United States: CFTC Addresses Cross-Border Guidance Again

Last Updated: August 11 2016
Article by Nihal S. Patel

Most Read Contributor in United States, August 2018

The CFTC announced two actions concerning the application of its swap rules to cross-border transactions: (i) a final response to the remand order in SIFMA, et al. v. CFTC, and (ii) a time-limited no-action letter that extends relief from certain transaction-level requirements under the CEA to non-U.S. swap dealers ("SDs") that are registered with the CFTC.

The SIFMA, et al. v. CFTC order by the U.S. District Court for the District of Columbia remanded eight swaps-related rulemakings to the CFTC in order to resolve what the court held to be inadequacies in the agency's consideration of costs and benefits. In response to the comments it received, the CFTC concluded that "the record does not establish a need to make changes in the substantive requirements of the remanded rules as originally promulgated at the present time and in the context of the SIFMA remand order."

In addition, the CFTC Divisions of Swap Dealer and Intermediary Oversight ("DSIO") and Clearing and Risk and Market Oversight (collectively, "Divisions") extended no-action relief for non-U.S. SDs from any applicable "Transaction-Level Requirement" when entering into swaps with non-U.S. persons that are not "guaranteed affiliates" or "conduit affiliates." The Divisions established that the relief will expire prior to the earlier of September 30, 2017 or the effective date of any CFTC action with respect to matters addressed in the DSIO Advisory, CFTC Letter 13-69 (which contains an oft-cited interpretation of "arranging, negotiating, or executing").

In a supporting statement, CFTC Chair Timothy Massad emphasized recent steps taken by the CFTC to increase the harmonization of derivatives regulation across borders, including recognition of central clearing counterparties which were coordinated with the European Commission, as well as ongoing efforts to harmonize swap execution facility and data reporting requirements.

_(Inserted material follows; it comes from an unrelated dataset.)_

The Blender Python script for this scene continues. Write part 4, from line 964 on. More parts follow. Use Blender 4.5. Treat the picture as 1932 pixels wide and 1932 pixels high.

Chair Massad also stated that he would ask the CFTC to consider a rule addressing the "arrange, negotiate, or execute" issues raised by the DSIO Advisory.

In a dissenting statement, CFTC Commissioner J. Christopher Giancarlo explained that he did not find fault with the Commission's response to the District Court decision, but found reason to question what he characterized as an "uncoordinated approach to regulation of swaps trading." He criticized the Commission's most recent approach to cross-border application of the swaps margin requirements, and concluded that the Cross-Border Guidance was overbroad: "[it] basically stated that every single swap a U.S. Person enters into, no matter where it is transacted, has a direct and significant connection with . . . commerce of the [United States]." Commissioner Giancarlo also cautioned the CFTC that its approach has caused foreign regulators to respond in kind, and cited the European Union's significant delay of its central clearing counterparty accord and its uncleared swaps margin rules as examples.

Commentary / Nihal Patel

Three years after its adoption, the CFTC's problematic approach to the application of its swap requirements across borders has few ardent supporters (with the possible exception of former CFTC Chair Gary Gensler during said adoption). The CFTC acknowledged the mistake implicitly when it adopted  actual rules for the application of margin requirements across borders. In the post-Gensler era, the CFTC generally has been more willing to consider the effect of its rules outside of the United States, even if it has not been willing to walk back the ill-conceived Cross-Border Guidance completely. For example, in a recent  proposal concerning a new mandatory clearing determination, the CFTC proposed harmonizing that mandate with those in non-U.S. jurisdictions.

Chair Massad's statement about the CFTC's body of cross-border work might be a shade too rosy, but Commissioner Giancarlo's statement might be too harsh. He faults the CFTC for the delay of European margin requirements, but fails to note that regulators in the United States, Japan, Europe, and elsewhere agreed on a timeframe that the European Union chose not to honor. To be sure, the CFTC  should work toward harmonization on that front, but it's hard to argue that Europe's delay is the CFTC's fault.